§ INSTRUCTIONS FOR THE TASK
Please copy the lines below exactly, from the first one through the line showing "i = np.clip(np.searchsorted(gx, x), 0, nx".

§ MATERIAL PROVIDED
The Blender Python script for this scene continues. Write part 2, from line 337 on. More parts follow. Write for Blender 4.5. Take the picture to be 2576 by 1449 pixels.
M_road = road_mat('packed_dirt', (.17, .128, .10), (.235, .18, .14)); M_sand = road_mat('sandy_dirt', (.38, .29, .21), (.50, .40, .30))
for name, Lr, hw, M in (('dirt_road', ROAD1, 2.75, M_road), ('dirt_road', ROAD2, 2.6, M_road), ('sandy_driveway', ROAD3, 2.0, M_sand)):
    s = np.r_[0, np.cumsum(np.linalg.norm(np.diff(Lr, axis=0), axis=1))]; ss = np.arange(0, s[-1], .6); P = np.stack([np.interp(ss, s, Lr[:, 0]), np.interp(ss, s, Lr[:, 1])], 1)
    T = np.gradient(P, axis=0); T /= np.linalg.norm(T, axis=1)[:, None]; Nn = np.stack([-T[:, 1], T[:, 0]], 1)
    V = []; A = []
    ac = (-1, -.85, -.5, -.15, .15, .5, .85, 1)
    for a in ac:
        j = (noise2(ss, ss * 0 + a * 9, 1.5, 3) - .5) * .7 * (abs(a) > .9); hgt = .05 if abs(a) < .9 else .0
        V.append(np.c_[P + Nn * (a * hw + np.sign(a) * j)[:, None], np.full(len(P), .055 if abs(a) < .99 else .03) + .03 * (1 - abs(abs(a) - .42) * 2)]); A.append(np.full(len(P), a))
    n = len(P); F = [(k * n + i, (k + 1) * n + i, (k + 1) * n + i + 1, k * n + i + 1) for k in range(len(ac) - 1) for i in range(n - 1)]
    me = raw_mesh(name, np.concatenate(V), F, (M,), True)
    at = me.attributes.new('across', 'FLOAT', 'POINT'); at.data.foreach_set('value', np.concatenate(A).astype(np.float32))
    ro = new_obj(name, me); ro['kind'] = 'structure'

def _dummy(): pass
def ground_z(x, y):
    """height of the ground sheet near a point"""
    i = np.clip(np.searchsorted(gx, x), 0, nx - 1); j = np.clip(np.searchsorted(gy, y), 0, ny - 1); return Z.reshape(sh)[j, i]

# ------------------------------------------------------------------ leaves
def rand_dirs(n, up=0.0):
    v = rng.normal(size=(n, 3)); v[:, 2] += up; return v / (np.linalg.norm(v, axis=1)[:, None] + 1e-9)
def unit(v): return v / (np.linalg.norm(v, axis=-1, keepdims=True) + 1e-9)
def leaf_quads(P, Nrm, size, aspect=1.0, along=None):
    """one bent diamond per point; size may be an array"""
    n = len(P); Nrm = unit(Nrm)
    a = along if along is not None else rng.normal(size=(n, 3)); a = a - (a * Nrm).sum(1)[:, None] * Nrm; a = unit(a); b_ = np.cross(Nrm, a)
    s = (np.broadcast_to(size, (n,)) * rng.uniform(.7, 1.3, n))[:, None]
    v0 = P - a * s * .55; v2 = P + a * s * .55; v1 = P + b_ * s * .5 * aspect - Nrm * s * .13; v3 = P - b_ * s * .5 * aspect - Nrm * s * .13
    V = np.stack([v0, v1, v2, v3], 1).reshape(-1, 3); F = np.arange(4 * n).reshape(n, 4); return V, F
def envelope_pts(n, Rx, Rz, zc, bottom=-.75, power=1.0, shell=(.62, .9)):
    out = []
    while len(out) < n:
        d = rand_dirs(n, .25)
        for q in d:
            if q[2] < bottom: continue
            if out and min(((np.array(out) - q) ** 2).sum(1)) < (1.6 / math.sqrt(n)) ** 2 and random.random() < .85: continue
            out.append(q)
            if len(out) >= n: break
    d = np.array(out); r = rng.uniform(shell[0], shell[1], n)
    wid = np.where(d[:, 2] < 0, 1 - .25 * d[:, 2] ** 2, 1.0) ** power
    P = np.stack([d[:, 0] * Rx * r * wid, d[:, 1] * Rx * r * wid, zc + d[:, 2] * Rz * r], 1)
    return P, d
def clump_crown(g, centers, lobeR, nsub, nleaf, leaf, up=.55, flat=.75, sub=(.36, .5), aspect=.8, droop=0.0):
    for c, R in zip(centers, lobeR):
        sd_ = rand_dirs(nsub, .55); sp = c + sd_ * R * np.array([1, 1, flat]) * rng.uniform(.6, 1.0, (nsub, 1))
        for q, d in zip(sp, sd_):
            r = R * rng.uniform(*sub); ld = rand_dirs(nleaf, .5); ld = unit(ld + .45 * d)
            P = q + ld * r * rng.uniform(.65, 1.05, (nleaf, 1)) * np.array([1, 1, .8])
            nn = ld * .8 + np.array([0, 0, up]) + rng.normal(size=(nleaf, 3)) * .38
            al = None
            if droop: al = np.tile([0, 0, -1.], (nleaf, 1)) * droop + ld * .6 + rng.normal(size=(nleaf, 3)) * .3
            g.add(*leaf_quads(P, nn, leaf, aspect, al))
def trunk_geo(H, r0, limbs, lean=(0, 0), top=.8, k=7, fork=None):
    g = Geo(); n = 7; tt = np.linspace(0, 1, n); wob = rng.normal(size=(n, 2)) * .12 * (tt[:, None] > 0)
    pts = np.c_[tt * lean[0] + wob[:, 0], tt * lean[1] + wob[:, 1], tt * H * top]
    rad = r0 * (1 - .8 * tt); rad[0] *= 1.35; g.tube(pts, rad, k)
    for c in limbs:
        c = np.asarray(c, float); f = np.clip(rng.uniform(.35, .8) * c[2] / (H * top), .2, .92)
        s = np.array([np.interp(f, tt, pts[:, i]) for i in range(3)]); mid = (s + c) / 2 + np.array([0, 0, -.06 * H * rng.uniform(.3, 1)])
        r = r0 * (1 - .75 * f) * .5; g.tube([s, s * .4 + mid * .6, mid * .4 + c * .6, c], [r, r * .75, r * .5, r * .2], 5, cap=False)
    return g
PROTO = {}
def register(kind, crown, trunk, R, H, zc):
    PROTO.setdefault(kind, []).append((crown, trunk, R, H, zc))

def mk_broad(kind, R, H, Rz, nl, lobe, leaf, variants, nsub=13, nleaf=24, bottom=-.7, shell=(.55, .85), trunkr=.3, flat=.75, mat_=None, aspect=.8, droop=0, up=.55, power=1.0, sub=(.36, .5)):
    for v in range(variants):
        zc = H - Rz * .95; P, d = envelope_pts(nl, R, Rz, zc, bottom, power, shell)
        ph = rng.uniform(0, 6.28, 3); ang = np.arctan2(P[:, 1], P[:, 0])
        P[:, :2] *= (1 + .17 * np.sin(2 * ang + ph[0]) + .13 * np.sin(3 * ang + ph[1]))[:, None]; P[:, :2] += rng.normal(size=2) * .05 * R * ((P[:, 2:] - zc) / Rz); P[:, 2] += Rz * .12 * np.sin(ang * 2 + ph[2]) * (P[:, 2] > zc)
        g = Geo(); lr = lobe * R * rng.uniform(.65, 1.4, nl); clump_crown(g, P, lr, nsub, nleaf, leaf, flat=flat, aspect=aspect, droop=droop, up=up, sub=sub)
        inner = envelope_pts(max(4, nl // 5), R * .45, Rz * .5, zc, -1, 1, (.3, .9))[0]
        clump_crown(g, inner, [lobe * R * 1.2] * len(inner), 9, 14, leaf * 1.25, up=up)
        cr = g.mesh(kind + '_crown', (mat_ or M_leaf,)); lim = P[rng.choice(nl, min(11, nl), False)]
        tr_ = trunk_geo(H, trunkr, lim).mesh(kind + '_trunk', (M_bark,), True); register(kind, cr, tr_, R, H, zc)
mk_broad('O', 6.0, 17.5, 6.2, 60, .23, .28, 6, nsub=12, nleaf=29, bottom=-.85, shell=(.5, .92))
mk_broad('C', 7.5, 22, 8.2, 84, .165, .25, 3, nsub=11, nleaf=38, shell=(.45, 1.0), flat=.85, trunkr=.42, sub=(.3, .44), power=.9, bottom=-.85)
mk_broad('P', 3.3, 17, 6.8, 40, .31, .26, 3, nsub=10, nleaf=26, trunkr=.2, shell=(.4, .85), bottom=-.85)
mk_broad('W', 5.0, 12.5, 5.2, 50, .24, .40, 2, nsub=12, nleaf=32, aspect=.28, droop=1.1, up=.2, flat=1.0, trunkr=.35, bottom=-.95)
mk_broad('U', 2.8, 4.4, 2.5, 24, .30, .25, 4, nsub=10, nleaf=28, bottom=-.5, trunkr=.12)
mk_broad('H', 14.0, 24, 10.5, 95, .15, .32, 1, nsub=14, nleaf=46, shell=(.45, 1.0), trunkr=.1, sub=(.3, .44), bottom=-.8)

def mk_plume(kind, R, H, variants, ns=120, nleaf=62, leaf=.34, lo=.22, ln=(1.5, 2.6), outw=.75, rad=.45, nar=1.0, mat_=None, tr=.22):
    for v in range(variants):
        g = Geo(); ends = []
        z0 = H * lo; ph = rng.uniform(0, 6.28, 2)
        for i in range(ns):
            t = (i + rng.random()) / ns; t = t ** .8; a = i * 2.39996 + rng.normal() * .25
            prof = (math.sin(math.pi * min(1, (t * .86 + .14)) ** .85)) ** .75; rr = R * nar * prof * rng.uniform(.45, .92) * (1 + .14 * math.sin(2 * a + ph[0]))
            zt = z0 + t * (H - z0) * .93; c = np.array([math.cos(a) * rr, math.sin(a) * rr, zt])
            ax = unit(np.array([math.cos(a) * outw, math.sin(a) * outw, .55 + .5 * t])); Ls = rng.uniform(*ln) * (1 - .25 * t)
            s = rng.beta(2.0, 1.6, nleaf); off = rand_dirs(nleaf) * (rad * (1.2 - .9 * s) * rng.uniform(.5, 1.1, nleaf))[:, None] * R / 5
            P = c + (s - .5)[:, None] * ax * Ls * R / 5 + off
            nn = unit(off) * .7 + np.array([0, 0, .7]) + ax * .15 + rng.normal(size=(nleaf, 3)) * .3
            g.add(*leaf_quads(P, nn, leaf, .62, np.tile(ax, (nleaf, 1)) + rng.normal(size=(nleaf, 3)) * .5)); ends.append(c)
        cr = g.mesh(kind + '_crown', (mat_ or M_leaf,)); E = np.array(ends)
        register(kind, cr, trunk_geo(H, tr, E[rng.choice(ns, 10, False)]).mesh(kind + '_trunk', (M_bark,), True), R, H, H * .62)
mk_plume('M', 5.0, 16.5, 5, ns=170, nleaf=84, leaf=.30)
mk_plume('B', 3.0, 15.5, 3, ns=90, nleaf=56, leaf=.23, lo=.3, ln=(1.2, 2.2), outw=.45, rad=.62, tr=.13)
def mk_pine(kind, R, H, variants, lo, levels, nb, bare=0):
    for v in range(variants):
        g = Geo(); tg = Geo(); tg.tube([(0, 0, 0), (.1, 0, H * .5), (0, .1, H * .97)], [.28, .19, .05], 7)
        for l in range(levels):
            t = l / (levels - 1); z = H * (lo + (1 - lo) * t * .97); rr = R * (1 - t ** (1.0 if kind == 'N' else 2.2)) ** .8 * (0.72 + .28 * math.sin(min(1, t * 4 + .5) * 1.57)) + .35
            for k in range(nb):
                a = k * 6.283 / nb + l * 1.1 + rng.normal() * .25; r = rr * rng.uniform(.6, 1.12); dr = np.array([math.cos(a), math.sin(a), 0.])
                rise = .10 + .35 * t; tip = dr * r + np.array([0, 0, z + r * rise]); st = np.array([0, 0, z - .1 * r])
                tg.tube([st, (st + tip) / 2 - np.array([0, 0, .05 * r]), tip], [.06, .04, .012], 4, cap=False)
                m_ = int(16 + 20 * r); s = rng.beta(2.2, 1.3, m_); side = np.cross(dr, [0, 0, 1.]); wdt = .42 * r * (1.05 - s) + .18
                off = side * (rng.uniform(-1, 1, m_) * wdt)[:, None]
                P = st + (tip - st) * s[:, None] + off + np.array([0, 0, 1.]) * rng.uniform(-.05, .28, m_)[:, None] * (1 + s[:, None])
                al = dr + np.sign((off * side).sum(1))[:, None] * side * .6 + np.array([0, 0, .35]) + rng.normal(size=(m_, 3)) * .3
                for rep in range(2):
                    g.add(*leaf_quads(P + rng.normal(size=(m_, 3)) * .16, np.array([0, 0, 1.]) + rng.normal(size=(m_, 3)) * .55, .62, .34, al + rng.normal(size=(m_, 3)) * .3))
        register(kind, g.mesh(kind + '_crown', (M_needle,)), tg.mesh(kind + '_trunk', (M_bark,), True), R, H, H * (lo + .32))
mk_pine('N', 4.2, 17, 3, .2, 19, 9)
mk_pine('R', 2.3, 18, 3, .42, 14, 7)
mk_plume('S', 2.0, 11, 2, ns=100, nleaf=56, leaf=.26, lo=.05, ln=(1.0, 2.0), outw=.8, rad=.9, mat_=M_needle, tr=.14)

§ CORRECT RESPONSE
The Blender Python script for this scene continues. Write part 2, from line 337 on. More parts follow. Write for Blender 4.5. Take the picture to be 2576 by 1449 pixels.
M_road = road_mat('packed_dirt', (.17, .128, .10), (.235, .18, .14)); M_sand = road_mat('sandy_dirt', (.38, .29, .21), (.50, .40, .30))
for name, Lr, hw, M in (('dirt_road', ROAD1, 2.75, M_road), ('dirt_road', ROAD2, 2.6, M_road), ('sandy_driveway', ROAD3, 2.0, M_sand)):
    s = np.r_[0, np.cumsum(np.linalg.norm(np.diff(Lr, axis=0), axis=1))]; ss = np.arange(0, s[-1], .6); P = np.stack([np.interp(ss, s, Lr[:, 0]), np.interp(ss, s, Lr[:, 1])], 1)
    T = np.gradient(P, axis=0); T /= np.linalg.norm(T, axis=1)[:, None]; Nn = np.stack([-T[:, 1], T[:, 0]], 1)
    V = []; A = []
    ac = (-1, -.85, -.5, -.15, .15, .5, .85, 1)
    for a in ac:
        j = (noise2(ss, ss * 0 + a * 9, 1.5, 3) - .5) * .7 * (abs(a) > .9); hgt = .05 if abs(a) < .9 else .0
        V.append(np.c_[P + Nn * (a * hw + np.sign(a) * j)[:, None], np.full(len(P), .055 if abs(a) < .99 else .03) + .03 * (1 - abs(abs(a) - .42) * 2)]); A.append(np.full(len(P), a))
    n = len(P); F = [(k * n + i, (k + 1) * n + i, (k + 1) * n + i + 1, k * n + i + 1) for k in range(len(ac) - 1) for i in range(n - 1)]
    me = raw_mesh(name, np.concatenate(V), F, (M,), True)
    at = me.attributes.new('across', 'FLOAT', 'POINT'); at.data.foreach_set('value', np.concatenate(A).astype(np.float32))
    ro = new_obj(name, me); ro['kind'] = 'structure'

def _dummy(): pass
def ground_z(x, y):
    """height of the ground sheet near a point"""
    i = np.clip(np.searchsorted(gx, x), 0, nx - 1); j = np.clip(np.searchsorted(gy, y), 0, ny - 1); return Z.reshape(sh)[j, i]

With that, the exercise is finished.